British government wins parliament's approval for Brexit trigger

Political satire artist Kaya Mar with his Brexit painting during a protest asas parliament votes on final Brexit Bill on Monday (March 13).
Political satire artist Kaya Mar with his Brexit painting during a protest asas parliament votes on final Brexit Bill on Monday (March 13).PHOTO: EPA

LONDON (AFP) -  The British Parliament gave its approval on Monday (March 13) for Prime Minister Theresa May to start the country's withdrawal from the European Union, even as Scotland signalled its opposition by announcing plans for a fresh independence vote.

The House of Lords rejected a last-ditch attempt to amend a Bill empowering Mrs May to begin Brexit, paving the way for it to become law as early as Tuesday.

The prime minister could then trigger Article 50 of the EU’s Lisbon Treaty at any time, starting two years of talks that will end with Britain becoming the first country to leave the bloc.

 

Mrs May’s spokesman sought to play down speculation that she would send her notification letter to the European Council on Tuesday, when the Bill is expected to receive royal assent from Queen Elizabeth II.

“We have been clear that the prime minister will trigger Article 50 by the end of March,” her spokesman said ahead of the vote, heavily emphasising the word “end”.

But the prospect of an imminent start to Brexit was enough to push the nationalist devolved government in Scotland into calling for a new independence referendum.

 

Mrs May has said Britain will leave Europe’s single market in order to cut immigration, a move that the Scottish National Party (SNP) in power in Edinburgh has warned would be highly damaging to jobs and growth.

SNP First Minister Nicola Sturgeon has said since the June referendum vote for Brexit that Scotland, where a majority wanted to stay in the EU, sought a different future.

On Monday, she made good on her warning, promising to give Scotland “a choice at the end of this process” by early 2019 – before Britain leaves the EU.

The European Commission, however, quickly responded saying that Scotland would have to reapply to join the EU rather than inheriting Britain’s membership.

Mrs May has the power to block the vote and said that another referendum, after Scots voted by 55 per cent to reject independence in 2014, would only cause “uncertainty and division”.

But Ms Sturgeon’s call pushes to centre stage one of the prime minister’s biggest concerns about Brexit – that it could lead to the break-up of the United Kingdom – as she prepares to fire the starting gun.

The other 27 European leaders are prepared for Britain to trigger Article 50, which begins a two-year countdown to Brexit, this week.

However, speculation is growing that it may now be delayed until after a March 25 summit in Rome to mark the EU’s 60th birthday – timing that would likely be welcomed in Brussels.

Once Mrs May has notified the EU of her decision by letter, the bloc will take just 48 hours to issue its first draft proposal for the negotiations, with a follow-up meeting planned on April 6.

The actual talks are not expected to begin for months.

The Bill empowering Mrs May to begin Brexit was forced on the government by a Supreme Court ruling and was held up when the House of Lords voted for amendments demanding guarantees for EU nationals’ rights and a parliamentary vote on the final withdrawal deal.

Brexit minister David Davis successfully urged MPs to overturn the changes earlier on Monday, saying: “We will not enter the negotiations with our hands tied.”

The House of Lords then conceded, passing the Bill unamended late on Monday.

The Lords amendment demanding protections for more than three million Europeans living in Britain was defeated by 335 votes to 287 by MPs – prompting shouts of “shame on you” from protesters outside.

Around 150 people had gathered to urge MPs to back the change, including Ms Karin Templin, a 39-year-old architect who was born in the US but is now British.

“I’m appalled at the UK government, at this stupid ridiculous game that means they won’t guarantee the rights of everybody who wants to stay in their home and in their jobs.
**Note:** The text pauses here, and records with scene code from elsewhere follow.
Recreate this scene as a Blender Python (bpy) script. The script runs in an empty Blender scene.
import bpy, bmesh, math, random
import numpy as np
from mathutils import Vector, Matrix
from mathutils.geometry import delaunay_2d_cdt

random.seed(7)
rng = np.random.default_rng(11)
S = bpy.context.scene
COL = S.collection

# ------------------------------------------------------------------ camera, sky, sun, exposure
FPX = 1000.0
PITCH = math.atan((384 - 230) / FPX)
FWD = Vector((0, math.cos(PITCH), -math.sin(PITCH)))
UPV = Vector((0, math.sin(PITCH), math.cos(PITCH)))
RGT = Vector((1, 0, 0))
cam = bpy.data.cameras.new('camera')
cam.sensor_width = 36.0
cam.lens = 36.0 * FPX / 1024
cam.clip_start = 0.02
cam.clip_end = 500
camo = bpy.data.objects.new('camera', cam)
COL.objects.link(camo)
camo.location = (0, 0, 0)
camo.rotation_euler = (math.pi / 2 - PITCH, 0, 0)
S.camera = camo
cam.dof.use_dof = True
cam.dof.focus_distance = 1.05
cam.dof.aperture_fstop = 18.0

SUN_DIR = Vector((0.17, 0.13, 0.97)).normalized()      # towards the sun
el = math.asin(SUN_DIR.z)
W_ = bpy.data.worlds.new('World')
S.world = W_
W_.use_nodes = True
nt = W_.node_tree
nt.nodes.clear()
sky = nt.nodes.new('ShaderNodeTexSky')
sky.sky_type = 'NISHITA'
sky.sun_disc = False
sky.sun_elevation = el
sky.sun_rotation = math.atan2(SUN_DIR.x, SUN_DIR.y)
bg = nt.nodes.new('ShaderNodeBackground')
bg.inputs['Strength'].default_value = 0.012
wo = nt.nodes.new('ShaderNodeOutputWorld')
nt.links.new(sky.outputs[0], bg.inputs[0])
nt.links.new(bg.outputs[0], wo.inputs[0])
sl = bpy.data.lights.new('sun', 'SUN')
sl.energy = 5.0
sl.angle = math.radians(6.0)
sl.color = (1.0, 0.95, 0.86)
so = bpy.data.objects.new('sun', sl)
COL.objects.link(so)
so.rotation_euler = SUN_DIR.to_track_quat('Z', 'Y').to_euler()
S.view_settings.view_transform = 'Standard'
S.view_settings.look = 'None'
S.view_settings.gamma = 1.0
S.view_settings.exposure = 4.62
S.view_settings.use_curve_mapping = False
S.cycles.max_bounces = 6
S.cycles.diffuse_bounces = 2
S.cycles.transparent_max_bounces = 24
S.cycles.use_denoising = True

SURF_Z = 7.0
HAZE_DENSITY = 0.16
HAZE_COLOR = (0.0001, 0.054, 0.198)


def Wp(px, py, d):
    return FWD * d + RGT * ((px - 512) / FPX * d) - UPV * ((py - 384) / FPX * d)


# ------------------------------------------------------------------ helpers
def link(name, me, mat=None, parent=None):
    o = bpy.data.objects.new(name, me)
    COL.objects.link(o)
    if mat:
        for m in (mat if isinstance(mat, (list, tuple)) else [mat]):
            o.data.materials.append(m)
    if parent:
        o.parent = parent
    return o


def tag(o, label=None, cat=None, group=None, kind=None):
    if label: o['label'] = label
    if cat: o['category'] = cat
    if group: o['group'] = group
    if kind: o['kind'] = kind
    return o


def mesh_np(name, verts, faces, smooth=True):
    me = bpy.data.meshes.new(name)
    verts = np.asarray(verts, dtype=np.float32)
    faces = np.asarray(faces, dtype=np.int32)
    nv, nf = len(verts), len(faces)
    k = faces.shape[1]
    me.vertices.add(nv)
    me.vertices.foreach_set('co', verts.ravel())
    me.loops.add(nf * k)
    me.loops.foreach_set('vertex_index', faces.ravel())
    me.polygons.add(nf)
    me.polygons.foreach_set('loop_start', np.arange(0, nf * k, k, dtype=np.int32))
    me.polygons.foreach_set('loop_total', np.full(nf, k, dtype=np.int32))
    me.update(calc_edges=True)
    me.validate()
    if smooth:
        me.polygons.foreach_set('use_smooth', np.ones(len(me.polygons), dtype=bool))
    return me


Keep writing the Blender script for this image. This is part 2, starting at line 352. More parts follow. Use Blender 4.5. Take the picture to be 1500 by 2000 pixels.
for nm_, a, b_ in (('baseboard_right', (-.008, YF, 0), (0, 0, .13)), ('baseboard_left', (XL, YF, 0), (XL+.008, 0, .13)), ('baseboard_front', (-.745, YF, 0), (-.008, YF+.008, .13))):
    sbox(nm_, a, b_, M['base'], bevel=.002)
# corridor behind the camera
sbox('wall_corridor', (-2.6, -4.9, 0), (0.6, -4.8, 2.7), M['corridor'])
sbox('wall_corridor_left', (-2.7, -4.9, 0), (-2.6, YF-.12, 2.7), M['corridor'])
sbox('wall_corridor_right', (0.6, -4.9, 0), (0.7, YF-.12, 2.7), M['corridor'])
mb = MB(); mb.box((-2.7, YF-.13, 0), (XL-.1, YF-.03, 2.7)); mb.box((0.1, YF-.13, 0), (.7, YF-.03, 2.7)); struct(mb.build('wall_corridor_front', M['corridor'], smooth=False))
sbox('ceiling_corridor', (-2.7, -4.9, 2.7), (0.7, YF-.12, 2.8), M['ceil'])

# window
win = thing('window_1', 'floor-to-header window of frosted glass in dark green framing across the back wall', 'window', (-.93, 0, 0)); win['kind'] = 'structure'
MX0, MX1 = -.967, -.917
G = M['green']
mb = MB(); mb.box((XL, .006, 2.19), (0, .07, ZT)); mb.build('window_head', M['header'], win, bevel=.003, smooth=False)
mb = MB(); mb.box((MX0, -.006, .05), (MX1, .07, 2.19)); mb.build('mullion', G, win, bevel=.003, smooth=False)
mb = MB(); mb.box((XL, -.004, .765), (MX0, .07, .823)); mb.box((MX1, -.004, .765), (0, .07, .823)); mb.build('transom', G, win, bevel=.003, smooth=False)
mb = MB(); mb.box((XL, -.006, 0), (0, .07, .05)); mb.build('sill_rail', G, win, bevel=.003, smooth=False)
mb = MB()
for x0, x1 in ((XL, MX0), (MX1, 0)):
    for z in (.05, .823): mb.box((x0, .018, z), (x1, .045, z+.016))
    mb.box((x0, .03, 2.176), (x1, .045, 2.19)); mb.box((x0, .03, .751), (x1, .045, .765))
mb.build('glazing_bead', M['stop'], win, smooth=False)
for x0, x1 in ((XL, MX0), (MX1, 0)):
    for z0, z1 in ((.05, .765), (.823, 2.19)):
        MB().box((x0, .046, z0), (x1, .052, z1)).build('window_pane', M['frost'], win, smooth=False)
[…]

I’m disgusted,” she said.

Mrs May’s government says it wants to guarantee Europeans’ rights to stay in Britain, but cannot until EU leaders offer similar rights to British expatriates.

The other amendment that was overturned would have given parliament the right to decide whether to accept the final Brexit deal.

Mrs May has promised lawmakers a vote on the deal but only if she accepts it – insisting her ability to walk away will strengthen her hand in negotiations.